Very expensive fail.
I often have the same traffic backup issues on SW Alder so I sometimes have to get off and walk several blocks to get ahead of the clog…
I really should switch to Stark…
Why don’t you simply cross with pedestrians?
I was trying to do it all legally to see how it worked. To cross with the pedestrians, I would have to ride up on the sidewalk to get around the cars in front of me. I’ll probably just make up my own, not quite legal way through this mess or try a longer, less direct route.
Would a copenhagen left work for you? Its pretty convenient for scenarios like this.
Can’t squeeze past the cars on the right side because the lane is too close to the on-street parking, and there’s also a curb bulb-out too that would block forward movement.

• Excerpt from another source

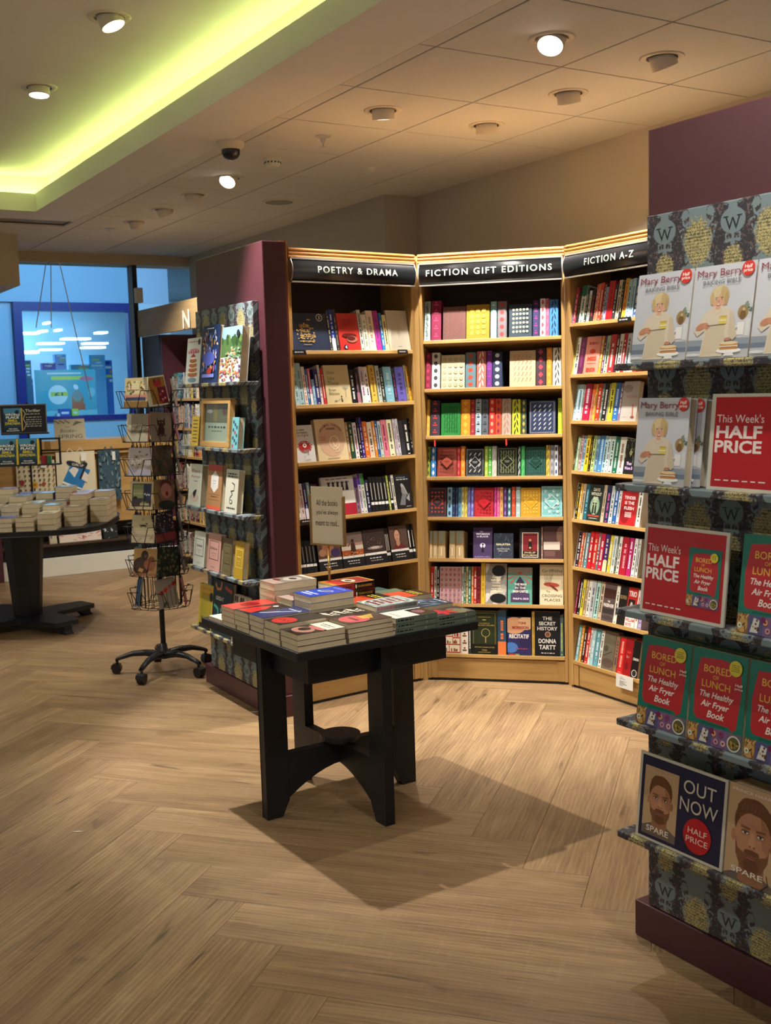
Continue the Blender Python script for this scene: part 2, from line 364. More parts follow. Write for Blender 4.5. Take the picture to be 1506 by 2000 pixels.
# ------------------------------------------------------------------ floor of herringbone planks
fl = MB().box(-8, 7, -1.5, 20, -.12, -.006).build('floor', M_PLANK); tag(fl, kind='structure')
PL, PW = 1.385, .21
fa = Frame(atz(1020, 1697), 17.5)                 # t along the planks, d to the left
gap = .0005
pm = MB().box(gap, PL-gap, gap, PW-gap, -.006, 0)
proto = pm.build('plank', M_PLANK, fl, bevel=.0006); pmesh = proto.data; proto_used = False
fq = fa.d*-1; nplank = 0
def vis_floor(c):
    if c.y < .8: return False
    q = c-Vector((.05, 7.2, 0)); n = Vector((cos(rad(31.1)), sin(rad(31.1)), 0))
    return q.dot(n) < .7 and c.y < 11
for i in range(-40, 60):
    for j in range(-14, 14):
        base = fa.P + fa.t*(-PW*i+PL*j) + fq*(PW*i+PL*j)
        for k in (0, 1):
            if k == 0: org, ang, cen = base + fq*PW, fa.rz, base + fa.t*PL/2 + fq*PW/2
            else: org, ang, cen = base + fq*PW, fa.rz+pi, None
            if k == 0:
                M = Matrix.Translation(base) @ Matrix.Rotation(fa.rz, 4, 'Z') @ Matrix.Translation((0, -PW, 0))
                ends = [base + fa.t*(PL*s) + fq*PW*.5 for s in (0, .25, .5, .75, 1)]
            else:
                o2 = base + fq*(PW-PL) - fa.t*PW
                # long axis along fq
                M = Matrix.Translation(o2) @ Matrix.Rotation(fa.rz-pi/2, 4, 'Z')
                ends = [o2 + fq*(PL*s) + fa.t*PW*.5 for s in (0, .25, .5, .75, 1)]
            if any(inframe(e, 40) and vis_floor(e) for e in ends) and nplank < 300:
                if not proto_used: o = proto; proto_used = True
                else: o = proto.copy(); COL.objects.link(o)
                o.parent = fl; o.matrix_local = M; nplank += 1
# litter on the floor
for px, py, w, h in ((497, 1391, .022, .009), (152, 1625, .02, .005)):
    P = atz(px, py); o = MB().prism([(-w, 0), (-w*.3, h*.7), (w, h*.4), (w*.5, -h*.6)], .001, .0022, 'z').build('paper_scrap', M_WHITE, M=Matrix.Translation(P))
    tag(o, 'small white paper scrap on the floor beside the black display table' if px > 300 else 'tiny pale paper scrap alone on the wooden floor at lower left', 'litter')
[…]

This is nothing new, just question the design. When I was a kid in eastern Mass. when the lights turned red and yellow at once (so only the green was not lit) it meant pedestrian crossing all directions. And driving through the red-yellow was a very serious offense. Always wondered why other states didn’t have that system. It felt very, very safe.
My family walked through this intersection last weekend and we stopped so I could explain it to my wife and son. We watched for a few minutes but nobody walked diagonally through the intersection. The only reason I knew about it was the prior story here on BP. The markings on the street are not obvious enough. Hopefully this event made it more clear to folks.
Awww, we missed it. I hope this was delightful as it sounds.